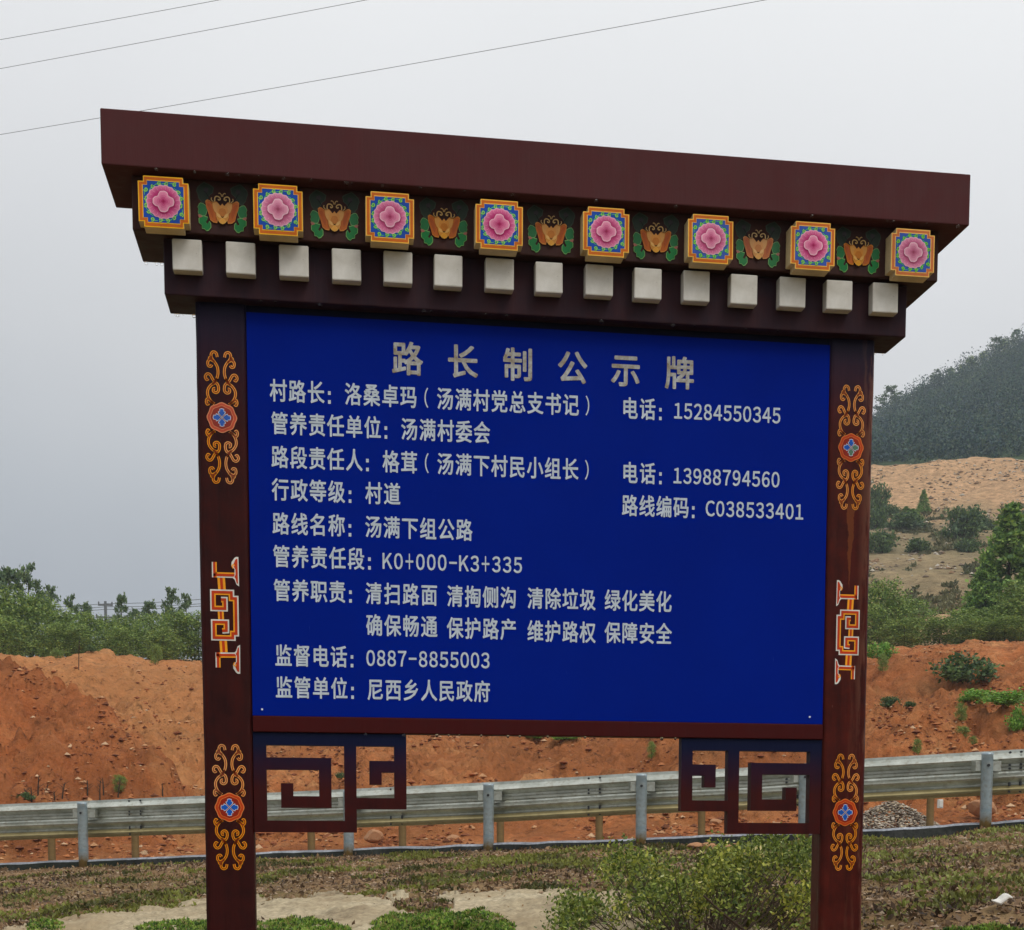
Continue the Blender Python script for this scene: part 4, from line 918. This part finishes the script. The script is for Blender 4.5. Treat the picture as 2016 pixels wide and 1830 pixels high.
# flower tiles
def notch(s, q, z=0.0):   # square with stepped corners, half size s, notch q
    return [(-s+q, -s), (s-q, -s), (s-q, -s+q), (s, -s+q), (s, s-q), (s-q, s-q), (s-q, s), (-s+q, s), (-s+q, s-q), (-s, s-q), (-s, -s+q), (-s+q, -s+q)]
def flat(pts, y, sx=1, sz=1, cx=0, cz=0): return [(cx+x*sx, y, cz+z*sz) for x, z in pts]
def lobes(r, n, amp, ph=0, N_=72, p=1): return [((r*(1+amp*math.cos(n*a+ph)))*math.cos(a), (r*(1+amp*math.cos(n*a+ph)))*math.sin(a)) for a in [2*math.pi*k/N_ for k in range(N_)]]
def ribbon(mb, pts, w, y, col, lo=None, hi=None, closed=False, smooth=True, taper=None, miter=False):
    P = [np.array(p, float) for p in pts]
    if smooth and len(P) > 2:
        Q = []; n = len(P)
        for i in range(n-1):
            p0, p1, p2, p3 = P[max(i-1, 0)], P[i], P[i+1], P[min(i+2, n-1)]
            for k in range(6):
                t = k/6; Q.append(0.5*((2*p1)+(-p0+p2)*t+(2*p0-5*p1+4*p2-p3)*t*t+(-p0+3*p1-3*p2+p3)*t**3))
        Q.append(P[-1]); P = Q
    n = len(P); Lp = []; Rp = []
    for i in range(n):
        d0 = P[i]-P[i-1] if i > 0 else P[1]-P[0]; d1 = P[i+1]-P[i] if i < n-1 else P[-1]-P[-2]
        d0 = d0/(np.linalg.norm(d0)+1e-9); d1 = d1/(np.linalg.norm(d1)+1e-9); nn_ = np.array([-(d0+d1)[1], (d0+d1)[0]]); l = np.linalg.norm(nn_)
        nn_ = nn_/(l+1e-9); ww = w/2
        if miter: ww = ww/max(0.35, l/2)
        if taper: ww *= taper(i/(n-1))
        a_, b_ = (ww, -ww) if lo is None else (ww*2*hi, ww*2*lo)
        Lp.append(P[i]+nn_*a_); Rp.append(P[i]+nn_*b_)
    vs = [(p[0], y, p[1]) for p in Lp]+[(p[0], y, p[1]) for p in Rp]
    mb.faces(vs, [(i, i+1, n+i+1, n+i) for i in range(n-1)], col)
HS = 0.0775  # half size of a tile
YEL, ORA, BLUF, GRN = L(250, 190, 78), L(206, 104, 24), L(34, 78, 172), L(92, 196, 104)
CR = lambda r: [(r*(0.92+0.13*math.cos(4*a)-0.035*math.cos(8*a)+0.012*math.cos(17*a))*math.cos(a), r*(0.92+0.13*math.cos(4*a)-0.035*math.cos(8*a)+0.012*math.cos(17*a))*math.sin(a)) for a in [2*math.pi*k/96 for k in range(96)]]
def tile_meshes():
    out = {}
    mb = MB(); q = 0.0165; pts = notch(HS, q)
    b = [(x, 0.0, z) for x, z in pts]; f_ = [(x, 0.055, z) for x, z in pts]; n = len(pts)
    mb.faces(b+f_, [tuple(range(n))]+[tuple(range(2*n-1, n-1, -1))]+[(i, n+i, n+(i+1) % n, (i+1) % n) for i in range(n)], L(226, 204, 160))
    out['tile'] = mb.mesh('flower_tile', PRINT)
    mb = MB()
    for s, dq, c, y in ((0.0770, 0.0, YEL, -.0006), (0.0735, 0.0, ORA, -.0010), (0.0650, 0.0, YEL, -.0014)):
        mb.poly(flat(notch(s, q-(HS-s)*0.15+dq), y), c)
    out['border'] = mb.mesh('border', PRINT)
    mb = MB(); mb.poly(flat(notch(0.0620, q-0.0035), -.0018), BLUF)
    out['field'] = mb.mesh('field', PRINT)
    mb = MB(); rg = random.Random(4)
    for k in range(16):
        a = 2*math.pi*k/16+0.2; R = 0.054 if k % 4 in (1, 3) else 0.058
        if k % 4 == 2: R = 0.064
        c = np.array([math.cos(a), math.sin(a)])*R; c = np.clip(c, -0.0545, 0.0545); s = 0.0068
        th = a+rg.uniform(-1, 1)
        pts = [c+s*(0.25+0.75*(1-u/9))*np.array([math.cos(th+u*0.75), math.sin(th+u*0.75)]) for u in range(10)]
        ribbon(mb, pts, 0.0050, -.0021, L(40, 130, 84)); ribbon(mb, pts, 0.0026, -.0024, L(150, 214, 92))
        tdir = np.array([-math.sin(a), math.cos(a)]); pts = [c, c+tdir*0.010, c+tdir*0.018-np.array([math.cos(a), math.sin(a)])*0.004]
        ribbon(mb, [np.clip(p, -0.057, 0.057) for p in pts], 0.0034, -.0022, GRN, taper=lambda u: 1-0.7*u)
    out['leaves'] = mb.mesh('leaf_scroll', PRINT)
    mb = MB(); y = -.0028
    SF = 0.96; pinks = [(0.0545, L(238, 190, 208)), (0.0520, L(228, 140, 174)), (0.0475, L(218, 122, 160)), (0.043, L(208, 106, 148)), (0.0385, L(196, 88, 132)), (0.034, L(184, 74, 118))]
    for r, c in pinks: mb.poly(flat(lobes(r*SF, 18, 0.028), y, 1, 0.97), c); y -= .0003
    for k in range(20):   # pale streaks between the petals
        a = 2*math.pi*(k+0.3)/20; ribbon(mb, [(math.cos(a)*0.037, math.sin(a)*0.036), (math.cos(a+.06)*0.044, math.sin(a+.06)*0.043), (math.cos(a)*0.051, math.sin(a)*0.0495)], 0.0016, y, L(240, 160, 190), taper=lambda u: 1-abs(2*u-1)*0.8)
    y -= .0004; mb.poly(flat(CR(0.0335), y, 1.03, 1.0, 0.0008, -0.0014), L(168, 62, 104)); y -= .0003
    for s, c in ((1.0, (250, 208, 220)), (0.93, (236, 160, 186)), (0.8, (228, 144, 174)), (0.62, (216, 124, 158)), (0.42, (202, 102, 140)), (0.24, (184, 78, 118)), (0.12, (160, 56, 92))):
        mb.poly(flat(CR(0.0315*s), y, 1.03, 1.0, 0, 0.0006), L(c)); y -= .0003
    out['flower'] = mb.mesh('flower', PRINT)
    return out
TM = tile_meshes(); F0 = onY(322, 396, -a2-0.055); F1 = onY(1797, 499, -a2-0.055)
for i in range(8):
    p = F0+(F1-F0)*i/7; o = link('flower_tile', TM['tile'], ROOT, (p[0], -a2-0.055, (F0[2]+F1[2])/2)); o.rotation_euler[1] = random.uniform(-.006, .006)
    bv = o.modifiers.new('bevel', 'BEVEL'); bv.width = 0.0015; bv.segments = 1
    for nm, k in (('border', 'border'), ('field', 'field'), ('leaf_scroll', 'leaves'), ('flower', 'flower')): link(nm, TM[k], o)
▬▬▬
TASK TO CARRY OUT
Leave out the pictures and restate everything else word for word.

SOLUTION
Continue the Blender Python script for this scene: part 4, from line 918. This part finishes the script. The script is for Blender 4.5. Treat the picture as 2016 pixels wide and 1830 pixels high.
# flower tiles
def notch(s, q, z=0.0):   # square with stepped corners, half size s, notch q
    return [(-s+q, -s), (s-q, -s), (s-q, -s+q), (s, -s+q), (s, s-q), (s-q, s-q), (s-q, s), (-s+q, s), (-s+q, s-q), (-s, s-q), (-s, -s+q), (-s+q, -s+q)]
def flat(pts, y, sx=1, sz=1, cx=0, cz=0): return [(cx+x*sx, y, cz+z*sz) for x, z in pts]
def lobes(r, n, amp, ph=0, N_=72, p=1): return [((r*(1+amp*math.cos(n*a+ph)))*math.cos(a), (r*(1+amp*math.cos(n*a+ph)))*math.sin(a)) for a in [2*math.pi*k/N_ for k in range(N_)]]
def ribbon(mb, pts, w, y, col, lo=None, hi=None, closed=False, smooth=True, taper=None, miter=False):
    P = [np.array(p, float) for p in pts]
    if smooth and len(P) > 2:
        Q = []; n = len(P)
        for i in range(n-1):
            p0, p1, p2, p3 = P[max(i-1, 0)], P[i], P[i+1], P[min(i+2, n-1)]
            for k in range(6):
                t = k/6; Q.append(0.5*((2*p1)+(-p0+p2)*t+(2*p0-5*p1+4*p2-p3)*t*t+(-p0+3*p1-3*p2+p3)*t**3))
        Q.append(P[-1]); P = Q
    n = len(P); Lp = []; Rp = []
    for i in range(n):
        d0 = P[i]-P[i-1] if i > 0 else P[1]-P[0]; d1 = P[i+1]-P[i] if i < n-1 else P[-1]-P[-2]
        d0 = d0/(np.linalg.norm(d0)+1e-9); d1 = d1/(np.linalg.norm(d1)+1e-9); nn_ = np.array([-(d0+d1)[1], (d0+d1)[0]]); l = np.linalg.norm(nn_)
        nn_ = nn_/(l+1e-9); ww = w/2
        if miter: ww = ww/max(0.35, l/2)
        if taper: ww *= taper(i/(n-1))
        a_, b_ = (ww, -ww) if lo is None else (ww*2*hi, ww*2*lo)
        Lp.append(P[i]+nn_*a_); Rp.append(P[i]+nn_*b_)
    vs = [(p[0], y, p[1]) for p in Lp]+[(p[0], y, p[1]) for p in Rp]
    mb.faces(vs, [(i, i+1, n+i+1, n+i) for i in range(n-1)], col)
HS = 0.0775  # half size of a tile
YEL, ORA, BLUF, GRN = L(250, 190, 78), L(206, 104, 24), L(34, 78, 172), L(92, 196, 104)
CR = lambda r: [(r*(0.92+0.13*math.cos(4*a)-0.035*math.cos(8*a)+0.012*math.cos(17*a))*math.cos(a), r*(0.92+0.13*math.cos(4*a)-0.035*math.cos(8*a)+0.012*math.cos(17*a))*math.sin(a)) for a in [2*math.pi*k/96 for k in range(96)]]
def tile_meshes():
    out = {}
    mb = MB(); q = 0.0165; pts = notch(HS, q)
    b = [(x, 0.0, z) for x, z in pts]; f_ = [(x, 0.055, z) for x, z in pts]; n = len(pts)
    mb.faces(b+f_, [tuple(range(n))]+[tuple(range(2*n-1, n-1, -1))]+[(i, n+i, n+(i+1) % n, (i+1) % n) for i in range(n)], L(226, 204, 160))
    out['tile'] = mb.mesh('flower_tile', PRINT)
    mb = MB()
    for s, dq, c, y in ((0.0770, 0.0, YEL, -.0006), (0.0735, 0.0, ORA, -.0010), (0.0650, 0.0, YEL, -.0014)):
        mb.poly(flat(notch(s, q-(HS-s)*0.15+dq), y), c)
    out['border'] = mb.mesh('border', PRINT)
    mb = MB(); mb.poly(flat(notch(0.0620, q-0.0035), -.0018), BLUF)
    out['field'] = mb.mesh('field', PRINT)
    mb = MB(); rg = random.Random(4)
    for k in range(16):
        a = 2*math.pi*k/16+0.2; R = 0.054 if k % 4 in (1, 3) else 0.058
        if k % 4 == 2: R = 0.064
        c = np.array([math.cos(a), math.sin(a)])*R; c = np.clip(c, -0.0545, 0.0545); s = 0.0068
        th = a+rg.uniform(-1, 1)
        pts = [c+s*(0.25+0.75*(1-u/9))*np.array([math.cos(th+u*0.75), math.sin(th+u*0.75)]) for u in range(10)]
        ribbon(mb, pts, 0.0050, -.0021, L(40, 130, 84)); ribbon(mb, pts, 0.0026, -.0024, L(150, 214, 92))
        tdir = np.array([-math.sin(a), math.cos(a)]); pts = [c, c+tdir*0.010, c+tdir*0.018-np.array([math.cos(a), math.sin(a)])*0.004]
        ribbon(mb, [np.clip(p, -0.057, 0.057) for p in pts], 0.0034, -.0022, GRN, taper=lambda u: 1-0.7*u)
    out['leaves'] = mb.mesh('leaf_scroll', PRINT)
    mb = MB(); y = -.0028
    SF = 0.96; pinks = [(0.0545, L(238, 190, 208)), (0.0520, L(228, 140, 174)), (0.0475, L(218, 122, 160)), (0.043, L(208, 106, 148)), (0.0385, L(196, 88, 132)), (0.034, L(184, 74, 118))]
    for r, c in pinks: mb.poly(flat(lobes(r*SF, 18, 0.028), y, 1, 0.97), c); y -= .0003
    for k in range(20):   # pale streaks between the petals
        a = 2*math.pi*(k+0.3)/20; ribbon(mb, [(math.cos(a)*0.037, math.sin(a)*0.036), (math.cos(a+.06)*0.044, math.sin(a+.06)*0.043), (math.cos(a)*0.051, math.sin(a)*0.0495)], 0.0016, y, L(240, 160, 190), taper=lambda u: 1-abs(2*u-1)*0.8)
    y -= .0004; mb.poly(flat(CR(0.0335), y, 1.03, 1.0, 0.0008, -0.0014), L(168, 62, 104)); y -= .0003
    for s, c in ((1.0, (250, 208, 220)), (0.93, (236, 160, 186)), (0.8, (228, 144, 174)), (0.62, (216, 124, 158)), (0.42, (202, 102, 140)), (0.24, (184, 78, 118)), (0.12, (160, 56, 92))):
        mb.poly(flat(CR(0.0315*s), y, 1.03, 1.0, 0, 0.0006), L(c)); y -= .0003
    out['flower'] = mb.mesh('flower', PRINT)
    return out
TM = tile_meshes(); F0 = onY(322, 396, -a2-0.055); F1 = onY(1797, 499, -a2-0.055)
for i in range(8):
    p = F0+(F1-F0)*i/7; o = link('flower_tile', TM['tile'], ROOT, (p[0], -a2-0.055, (F0[2]+F1[2])/2)); o.rotation_euler[1] = random.uniform(-.006, .006)
    bv = o.modifiers.new('bevel', 'BEVEL'); bv.width = 0.0015; bv.segments = 1
    for nm, k in (('border', 'border'), ('field', 'field'), ('leaf_scroll', 'leaves'), ('flower', 'flower')): link(nm, TM[k], o)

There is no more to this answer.